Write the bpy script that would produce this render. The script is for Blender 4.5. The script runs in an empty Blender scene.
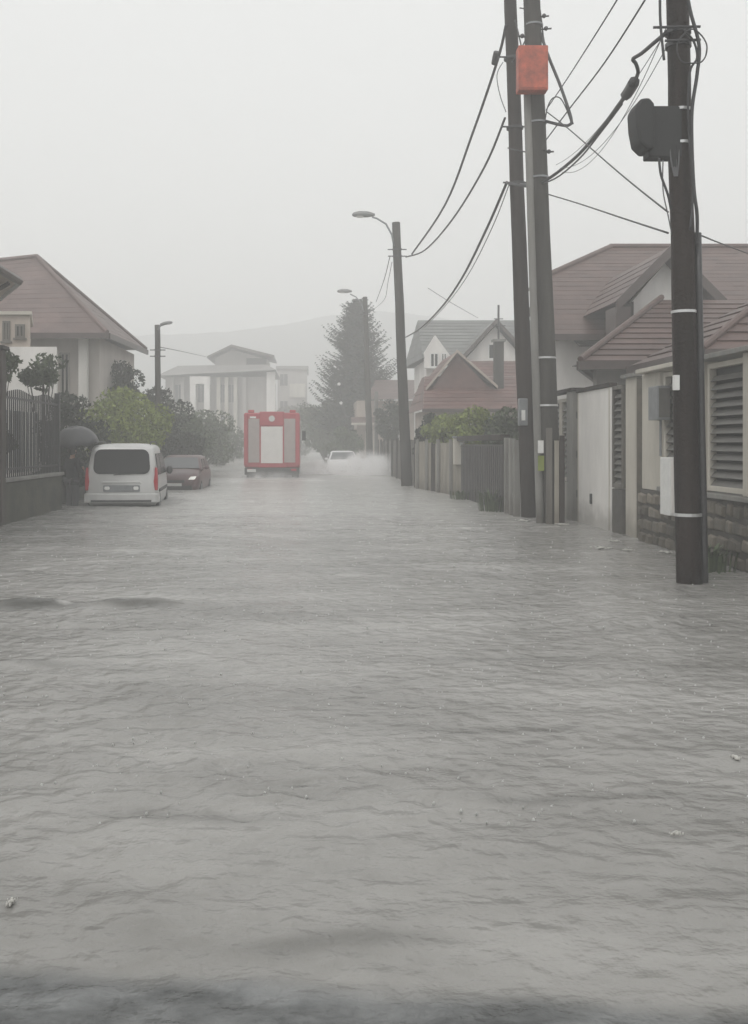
import bpy, bmesh, math, random
import numpy as np
from mathutils import Vector, Matrix, noise
random.seed(7); rng = np.random.RandomState(5)
PI = math.pi
SC = bpy.context.scene
COL = SC.collection
F, VX, HY, CH = 1000.0, 310.0, 443.0, 1.6      # focal length in pixels, street's vanishing point, camera height over the water
GZ = -0.27                                     # flooded road lies 27 cm below the water

def P(px, py, Y): return Vector(((px-VX)*Y/F, Y, CH-(py-HY)*Y/F))

# ---------------------------------------------------------------- materials
def mat(name, col, rough=.6, var=.18, scale=3.0, bump=.0, bscale=30, spec=.5, metal=0, emit=0, streak=0, transl=0, col2=None, island=0):
    m = bpy.data.materials.new(name); m.use_nodes = True
    nt = m.node_tree; N = nt.nodes; L = nt.links
    b = N['Principled BSDF']
    b.inputs['Roughness'].default_value = rough
    b.inputs['Metallic'].default_value = metal
    b.inputs['Specular IOR Level'].default_value = spec
    tc = N.new('ShaderNodeTexCoord')
    c2 = col2 or tuple(c*(1-var) for c in col)
    no = N.new('ShaderNodeTexNoise'); no.inputs['Scale'].default_value = scale; no.inputs['Detail'].default_value = 6
    no.inputs['Roughness'].default_value = .65
    mp = N.new('ShaderNodeMapping')
    if streak: mp.inputs['Scale'].default_value = (1, 1, 1/streak)
    L.new(tc.outputs['Object'], mp.inputs['Vector']); L.new(mp.outputs['Vector'], no.inputs['Vector'])
    rp = N.new('ShaderNodeValToRGB')
    rp.color_ramp.elements[0].position = .32; rp.color_ramp.elements[0].color = (*c2, 1)
    rp.color_ramp.elements[1].position = .68; rp.color_ramp.elements[1].color = (*[min(1, c*(1+var*.5)) for c in col], 1)
    L.new(no.outputs['Fac'], rp.inputs['Fac'])
    outc = rp.outputs['Color']
    if island:
        g = N.new('ShaderNodeNewGeometry'); hs = N.new('ShaderNodeHueSaturation')
        ma = N.new('ShaderNodeMapRange'); ma.inputs['To Min'].default_value = 1-island; ma.inputs['To Max'].default_value = 1+island
        L.new(g.outputs['Random Per Island'], ma.inputs['Value']); L.new(ma.outputs['Result'], hs.inputs['Value'])
        L.new(outc, hs.inputs['Color']); outc = hs.outputs['Color']
    if name.startswith(('plaster','concrete','wood_pale','wood_grey','stone','mortar')):   # silt and wet left by the flood
        g2 = N.new('ShaderNodeNewGeometry'); sx = N.new('ShaderNodeSeparateXYZ'); L.new(g2.outputs['Position'], sx.inputs[0])
        n3 = N.new('ShaderNodeTexNoise'); n3.inputs['Scale'].default_value = 3; n3.inputs['Detail'].default_value = 5; L.new(g2.outputs['Position'], n3.inputs['Vector'])
        md = N.new('ShaderNodeMath'); md.operation = 'MULTIPLY_ADD'; md.inputs[1].default_value = -.5; L.new(n3.outputs['Fac'], md.inputs[0]); L.new(sx.outputs['Z'], md.inputs[2])
        mr = N.new('ShaderNodeMapRange'); mr.inputs['From Min'].default_value = -.12; mr.inputs['From Max'].default_value = .22
        mr.inputs['To Min'].default_value = .45; mr.inputs['To Max'].default_value = 0; L.new(md.outputs[0], mr.inputs['Value'])
        mm = N.new('ShaderNodeMix'); mm.data_type = 'RGBA'; L.new(mr.outputs[0], mm.inputs[0]); L.new(outc, mm.inputs[6]); mm.inputs[7].default_value = (.07,.06,.045,1)
        outc = mm.outputs[2]
    L.new(outc, b.inputs['Base Color'])
    if bump:
        n2 = N.new('ShaderNodeTexNoise'); n2.inputs['Scale'].default_value = bscale; n2.inputs['Detail'].default_value = 5
        L.new(tc.outputs['Object'], n2.inputs['Vector'])
        bp = N.new('ShaderNodeBump'); bp.inputs['Strength'].default_value = bump; bp.inputs['Distance'].default_value = .02
        L.new(n2.outputs['Fac'], bp.inputs['Height']); L.new(bp.outputs['Normal'], b.inputs['Normal'])
    if emit:
        b.inputs['Emission Color'].default_value = (1, .96, .9, 1); b.inputs['Emission Strength'].default_value = emit*.5
    if transl: b.inputs['Transmission Weight'].default_value = transl
    return m

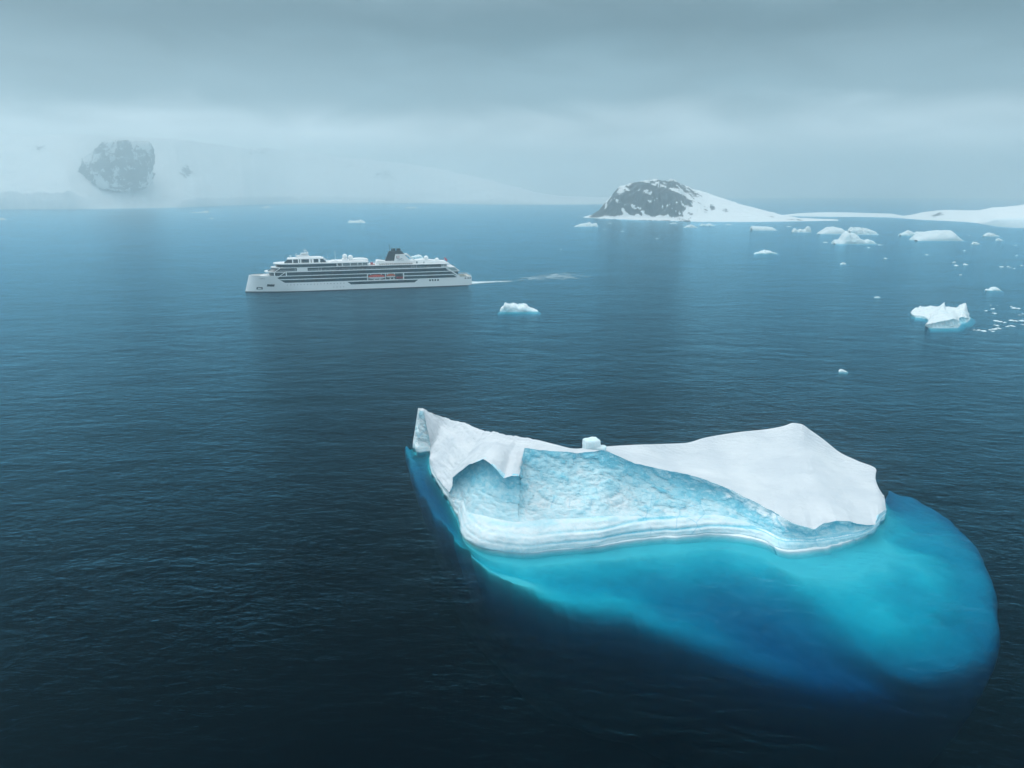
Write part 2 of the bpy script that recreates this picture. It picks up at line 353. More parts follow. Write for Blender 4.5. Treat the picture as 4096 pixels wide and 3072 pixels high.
# snow: up the hidden back, over the ridge, down to the lip
p0, _ = lerp_rows(BD, BW, 6, False); p1, v1 = lerp_rows(BW, RP, 14, False); p1[..., 2] += np.sin(v1*np.pi)*1.2
p2, v2 = lerp_rows(RP, LP, 90)
tt = T[None, :]
right = np.clip((tt-15)/3, 0, 1); left = np.clip((13-tt)/2, 0, 1)
fold = np.exp(-((v2-.42-.02*(tt-4))/.10)**2) * np.clip((tt-3)/2, 0, 1) * np.clip((12-tt)/3, 0, 1)
p2[..., 2] += np.sin(np.clip(v2, 0, 1)*np.pi)*(-2.4*right*np.clip((31-tt)/4, 0, 1) + .9*left) + fold*.9
ker = np.exp(-np.linspace(-2, 2, 49)**2); ker /= ker.sum()
pad = np.pad(p2, ((0, 0), (24, 24), (0, 0)), mode='edge'); sm_ = sum(pad[:, k:k+N]*ker[k] for k in range(49))
wt = (edge(v2, .30)*np.clip((tt-14.5)/2, 0, 1)*np.clip((31.5-tt)/2, 0, 1))[..., None]; p2 = p2*(1-wt) + sm_*wt
nr = grid_normal(p2); nr *= np.sign(nr[..., 2:3]+1e-6)
am = edge(v2, .06)*np.clip(np.minimum(tt, 32-tt)/.8, 0, 1)
dsp = fbm(p2, 26, 3, .5, 40)*1.3*am*edge(v2, .3) + fbm(p2, 12, 4, .45, 41)*.5*am + fbm(p2*[1, 1, .5], 3.0, 4, .55, 43)*(.10 + .35*left)*am
grv = fbm(np.stack([p2[..., 0]*1.2+p2[..., 1]*.5, p2[..., 1]*.25, p2[..., 2]*.2], -1), 3.2, 4, .55, 47, True)*left*np.clip((9-tt)/3, 0, 1)
dsp += grv*.45*am
p2 += nr*dsp[..., None]
P = np.concatenate([p0, p1, p2]); me = grid_mesh('snow_cover', P, origin=origin)
link('snow_cover', me, M['snow'], berg)
# cliff below the lip
p3, v3 = lerp_rows(LP, SK, 110)
rec = interp([(0,.3),(6.5,.3),(7.3,1.2),(8,2.8),(9,3.5),(10.5,4.),(11.7,3.8),(12.2,2.5),(13,1.5),(16,2.2),(19,2.8),(22,1.6),(24,.9),(28,.7),(32,.2)], T)[:, 0][None]
v0 = np.clip(v3, 0, 1)
cave = np.clip((tt-7.2)/.6, 0, 1)*np.clip((12.4-tt)/.5, 0, 1)
shape = np.where(cave > .5, np.sin(np.pi*v0**.45), np.sin(np.pi*v0**.8))
p3[..., 1] += rec*shape; p3[..., 0] += .25*rec*shape*cave
nr = grid_normal(p3); nr *= -np.sign(nr[..., 1:2]+1e-6)
q = p3 * np.array([1, 1, 1.25]); q = q + np.stack([fbm(q, 5, 3, .5, 61), fbm(q, 5, 3, .5, 62), fbm(q, 5, 3, .5, 63)], -1)*2.2
c1, c2, cv = cell(q @ np.array([[.8, 0, .6], [0, 1, 0], [-.6, 0, .8]]) * np.array([.55, 1, 1.2]), 2.7, 71)
d1, d2, dv_ = cell(q, 1.25, 75)
facet = (.5 - c1)*1.0 + (cv-.5)*.8 + ((.45-d1)*.35 + (dv_-.5)*.25)
tall = np.clip(np.linalg.norm(LP-SK, axis=-1)/9, .08, 1)[None]
am = edge(v0, .10)*np.clip(np.minimum(tt, 32-tt)/.6, 0, 1)*tall*(1-.55*cave)
p3 += nr*((facet*.72 + fbm(p3, 9, 3, .5, 81)*.7)*am)[..., None]
upper = np.clip(1-v0*1.25, 0, 1)
tgrad = interp([(0,.15),(7,.2),(8,.55),(11,.60),(12.2,.62),(13,.42),(15,.42),(17,.52),(19,.66),(21,.80),(23,.85),(26,.80),(29,.5),(32,.2)], T)[:, 0][None]
blue = tgrad*(.50 + .62*upper) + (cv-.5)*.24*(1-.6*cave) + (dv_-.5)*.14 + np.clip((tt-19)/3, 0, 1)*.10
blue = blue*np.clip(1.35-v0*.55, 0, 1)
link('ice_cliff', grid_mesh('ice_cliff', p3, {'blue': blue, 'relief': np.clip(1-.85*cave, 0, 1)*np.clip((1.05-v0)*4, 0, 1)*np.clip(1.2-.02*tt, .4, 1)}, origin), M['ice'], berg)
# wave-washed skirt at the waterline
p4, v4 = lerp_rows(SK, WL, 44)
p4[..., 1] -= np.sin(np.pi*v4**.8)*interp([(0,.1),(7,.3),(9,1.6),(14,1.9),(19,1.2),(24,.7),(32,.2)], T)[:, 0][None]
nr = grid_normal(p4); nr *= -np.sign(nr[..., 1:2]+1e-6)
zz = p4[..., 2] + fbm(p4*[.25, .25, 1], 8, 2, .5, 91)*.7
strata = np.sin(zz*2.6)*.5 + np.sin(zz*5.7+1)*.3
am = edge(v4, .12)*np.clip(np.minimum(tt, 32-tt)/.6, 0, 1)
p4 += nr*((strata*.24*np.clip((tt-12)/4, .4, 1) + fbm(p4, 5, 3, .45, 93)*.45 + fbm(p4*[1, 1, .35], 1.6, 3, .5, 95)*.10)*am)[..., None]
blue = .08 + np.clip(-strata-.15, 0, 1)*.70*np.clip((tt-11)/5, .18, 1) + np.clip((tt-20)/3, 0, 1)*.22 + np.clip((v4-.9)/.1, 0, 1)*.18
blue += np.exp(-((v4-.08)/.06)**2)*.3*np.clip((tt-8)/2, 0, 1)*np.clip(fbm(p4, 5, 2, .5, 97)+.4, 0, 1)
link('wave_cut_skirt', grid_mesh('wave_cut_skirt', p4, {'blue': blue}, origin), M['ice'], berg)
# the foot under water
Ok = [(0,408,452,-10),(1,407,459,-10),(2,409,468,-10),(3,412,478,-11),(4,416,490,-13),(5,424,508,-14),(6,434,524,-13),(7,444,535,-11),(8,452,543,-8.5),(9,462,553,-6.5),(10,480,571,-5.6),(11,502,590,-6),
      (12,523,602,-6.4),(13,549,612,-6.8),(14,578,621,-7.6),(15,618,628,-8.8),(16,662,642,-10.5),(17,700,657,-12.5),(18,742,674,-15),(19,790,692,-17.5),(20,838,706,-20),(21,885,715,-21.5),(22,928,714,-21),(23,962,703,-19),
      (24,987,680,-16.5),(25,998,650,-15),(26,996,610,-14),(27,984,571,-13.5),(28,965,541,-13),(29,938,519,-13),(30,912,506,-13),(31,896,502,-13),(32,886,499,-13)]
Kk = [(0,411,450,-4),(1,412,456,-4),(2,417,461,-4.5),(3,421,467,-6),(4,424,480,-8.5),(5,433,497,-10),(6,441,511,-9.5),(7,448,523,-8),(8,455,531,-5.5),(9,462,543,-3.4),(10,480,560,-2.8),(11,501,571,-3.0),
      (12,521,577,-3.4),(13,543,580,-3.8),(14,566,582,-4.4),(15,598,583,-5.2),(16,630,587,-6.1),(17,662,594,-7.1),(18,694,603,-8.0),(19,728,616,-10.2),(20,768,631,-11.6),(21,812,646,-11.4),(22,872,650,-7.2),(23,918,642,-5.8),
      (24,945,624,-6.0),(25,955,601,-5.4),(26,953,579,-5.1),(27,943,559,-5),(28,929,542,-5),(29,914,528,-5.2),(30,901,516,-5.8),(31,892,509,-7),(32,885,501,-9)]
Ok = [(a, b, c, z*.80) for a, b, c, z in Ok]; Kk = [(a, b, c, z*.82) for a, b, c, z in Kk]
ok = interp(Ok, T); OP = np.array([gz(a, b, z) for a, b, z in ok]); kk = interp(Kk, T); KP = np.array([gz(a, b, z) for a, b, z in kk])
W0 = WL.copy(); W0[:, 2] = .25; W0[:, 1] += .25
DP = OP.copy(); DP[:, 2] = OP[:, 2]*1.2 - 34; DP[:, :2] += (np.array([45., 175.]) - DP[:, :2])*.14
OP[:, :2] += np.stack([fbm(OP, 7, 4, .55, 101), fbm(OP, 7, 4, .55, 102)], -1)*np.where(T > 16, .5, 1.6)[:, None]
# a hollow in the middle of the foot, its right rim is the pale ridge seen through the water
def spline_rows(pts, ns):
    out = []
    for k in range(len(pts)-1):
        p0_, p1_, p2_, p3_ = pts[max(k-1, 0)], pts[k], pts[k+1], pts[min(k+2, len(pts)-1)]
        for t_ in np.linspace(0, 1, ns[k], endpoint=(k == len(pts)-2)):
            out.append(.5*((2*p1_) + (-p0_+p2_)*t_ + (2*p0_-5*p1_+4*p2_-p3_)*t_**2 + (-p0_+3*p1_-3*p2_+p3_)*t_**3))
    return np.array(out)
P = spline_rows([W0, KP, OP, DP], [34, 44, 30]); kz = np.clip(np.arange(len(P))/14, 0, 1)[:, None]
P[..., 2] += (fbm(P, 13, 4, .5, 111)*1.5 + fbm(P, 3.5, 3, .5, 115)*.35)*kz
P[..., 2] = np.where(np.arange(len(P))[:, None] > 2, np.minimum(P[..., 2], -1.6), P[..., 2])
link('submerged_foot', grid_mesh('submerged_foot', P, origin=origin), M['foot'], berg)
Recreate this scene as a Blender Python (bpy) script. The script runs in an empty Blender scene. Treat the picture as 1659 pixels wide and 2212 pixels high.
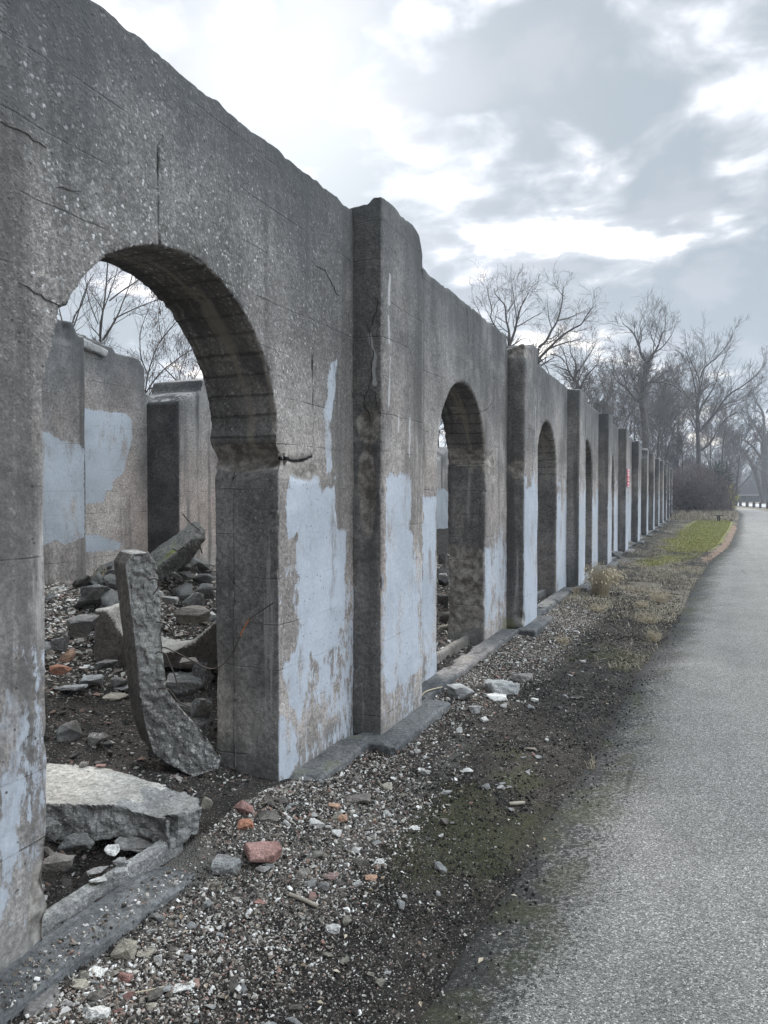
import bpy, bmesh, math, random
import numpy as np
from mathutils import Vector, Matrix
R = math.radians
scene = bpy.context.scene
COL = scene.collection
rng = np.random.default_rng(7)
random.seed(7)

# ------------------------------------------------------------------ camera
F, CX, CY = 1597.0, 829.5, 1106.0
TH, PI_ = math.atan((1516-829.5)/1597), math.atan(40/1597)
cr = np.array([math.cos(TH), math.sin(TH), 0]); ch = np.array([-math.sin(TH), math.cos(TH), 0]); cz = np.array([0, 0, 1.0])
cf = ch*math.cos(PI_)-cz*math.sin(PI_); cu = ch*math.sin(PI_)+cz*math.cos(PI_)
CAM = np.array([0, 0, 1.6])
cam = bpy.data.cameras.new('camera'); cam.sensor_fit = 'VERTICAL'; cam.sensor_height = 36; cam.lens = 36*F/2212
cam.clip_start = .05; cam.clip_end = 3000
co = bpy.data.objects.new('camera', cam); COL.objects.link(co)
m = Matrix([[cr[0], cu[0], -cf[0], 0], [cr[1], cu[1], -cf[1], 0], [cr[2], cu[2], -cf[2], 1.6], [0, 0, 0, 1]])
co.matrix_world = m
scene.camera = co
def ray(x, y): return cr*(x-CX)/F+cu*(CY-y)/F+cf
def atZ(x, y, z): d = ray(x, y); return CAM+d*(z-CAM[2])/d[2]
def atX(x, y, X): d = ray(x, y); return CAM+d*(X/d[0])
def atY(x, y, Y): d = ray(x, y); return CAM+d*(Y/d[1])
def atD(x, y, dep): return CAM+ray(x, y)*dep

# ------------------------------------------------------------------ noise
def _h(i, j, k, s):
    n = (i*374761393+j*668265263+k*1274126177+s*974634777) & 0xffffffff
    n = ((n ^ (n >> 13))*1274126177) & 0xffffffff
    n = (n ^ (n >> 16))
    return (n & 0xffffff)/float(0xffffff)*2-1
def vnoise(P, seed=0):
    P = np.asarray(P, float); I = np.floor(P).astype(np.int64); f = P-I; f = f*f*(3-2*f)
    out = 0
    for a in (0, 1):
        wa = f[:, 0] if a else 1-f[:, 0]
        for b in (0, 1):
            wb = f[:, 1] if b else 1-f[:, 1]
            for c in (0, 1):
                wc = f[:, 2] if c else 1-f[:, 2]
                out = out+wa*wb*wc*_h(I[:, 0]+a, I[:, 1]+b, I[:, 2]+c, seed)
    return out
def fbm(P, fr=1.0, o=4, seed=0, g=.5):
    P = np.asarray(P, float)*fr; s = 0; a = 1; t = 0
    for i in range(o):
        s = s+a*vnoise(P, seed+i*17); t += a; a *= g; P = P*2.03
    return s/t
def sstep(a, b, x):
    t = np.clip((x-a)/(b-a), 0, 1); return t*t*(3-2*t)

# ------------------------------------------------------------------ objects
def tag(o, label=None, cat=None, group=None, kind=None):
    for k, v in (('label', label), ('category', cat), ('group', group), ('kind', kind)):
        if v: o[k] = v
    return o
def link(name, me, mat=None, parent=None):
    o = bpy.data.objects.new(name, me); COL.objects.link(o)
    if parent: o.parent = parent
    if mat and me: me.materials.clear(); me.materials.append(mat)
    return o
def empty(name, loc=(0, 0, 0)):
    o = bpy.data.objects.new(name, None); COL.objects.link(o); o.location = loc; o.empty_display_size = .2; return o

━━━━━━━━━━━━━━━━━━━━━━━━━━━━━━

### GIVEN TASK
Exactly reproduce the run of lines from the start of the listing through the line with "def P(px, py, Y): return", inclusive; pictures are not copied.

### RESULT OF THIS TASK
Write the bpy script that would produce this render. The script is for Blender 4.5. The script runs in an empty Blender scene.
import bpy, bmesh, math, random
import numpy as np
from mathutils import Vector, Matrix, noise
random.seed(7); rng = np.random.RandomState(5)
PI = math.pi
SC = bpy.context.scene
COL = SC.collection
F, VX, HY, CH = 1000.0, 310.0, 443.0, 1.6      # focal length in pixels, street's vanishing point, camera height over the water
GZ = -0.27                                     # flooded road lies 27 cm below the water

def P(px, py, Y): return Vector(((px-VX)*Y/F, Y, CH-(py-HY)*Y/F))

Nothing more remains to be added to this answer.